La coalition menée par Ryad accuse régulièrement les rebelles de se mêler aux civils, et les Houthis sont aussi pointés du doigt, dans des rapports internationaux, pour le recrutement d'enfants-soldats. Les forces progouvernementales sont également accusées d'utiliser des mineurs.

- 6.660 civils tués -

La frappe aérienne à Dahyan a suscité un tollé international.

Dimanche, les Etats-Unis et la Grande-Bretagne se sont félicités de l'enquête menée par la coalition sous commandement saoudien, Londres se réjouissant notamment que cette dernière ait exprimé des regrets.

Un porte-parole militaire saoudien, le colonel Turki al-Maliki, a annoncé lundi qu'à la lumière des résultats de l'enquête, la coalition allait prendre trois mesures.

Au plan juridique, a-t-il dit, la coalition va commencer à sanctionner les auteurs des "erreurs" ayant conduit aux "dommages collatéraux" lors de cette frappe aérienne.
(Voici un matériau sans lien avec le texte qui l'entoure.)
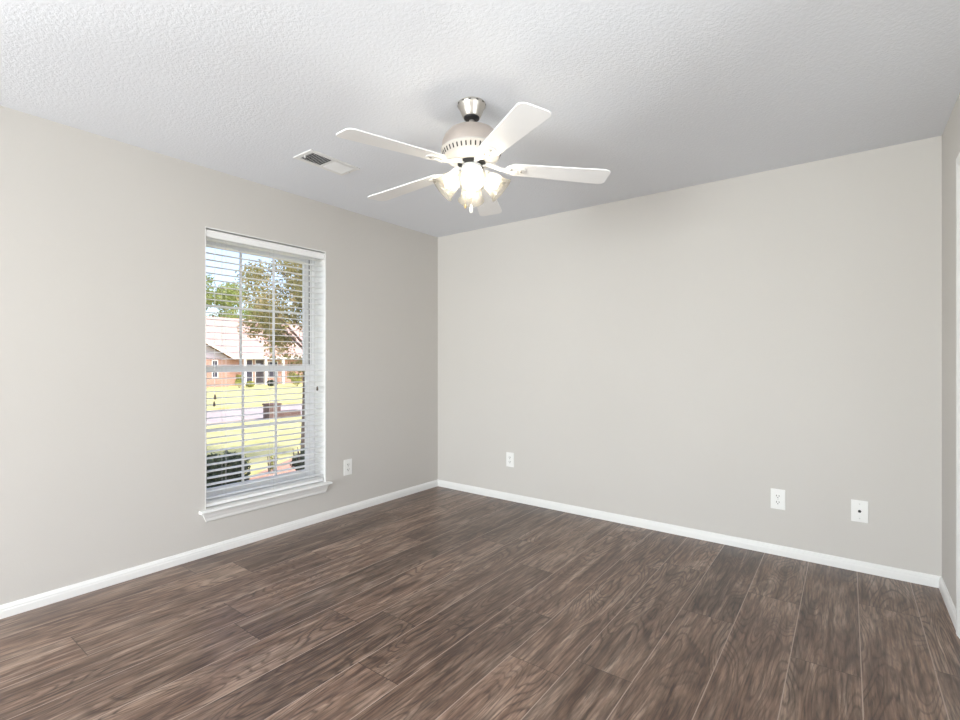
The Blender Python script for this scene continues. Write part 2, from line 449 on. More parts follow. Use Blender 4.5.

Elle va aussi réviser les règles d'engagement pour éviter les pertes civiles. Et, enfin, elle va procéder au dédommagement des victimes, a-t-il précisé.

La guerre au Yémen oppose depuis mars 2015 des forces progouvernementales, appuyées notamment par l'Arabie saoudite, aux rebelles Houthis qui contrôlent la capitale Sanaa et de vastes régions du nord et de l'ouest.

De nouveaux pourparlers, parrainés par l'ONU, doivent s'ouvrir jeudi à Genève.

Depuis 2015, au moins 6.660 civils ont été tués et 10.563 blessés, selon le Haut-Commissariat de l'ONU aux droits de l'Homme.

En juillet, le Fonds des Nations unies pour l'enfance (Unicef) a dénoncé l'impact dévastateur du conflit sur les enfants, dont 2.200 ont été tués dans les combats.

La guerre a provoqué la pire crise humanitaire au monde, selon l'ONU.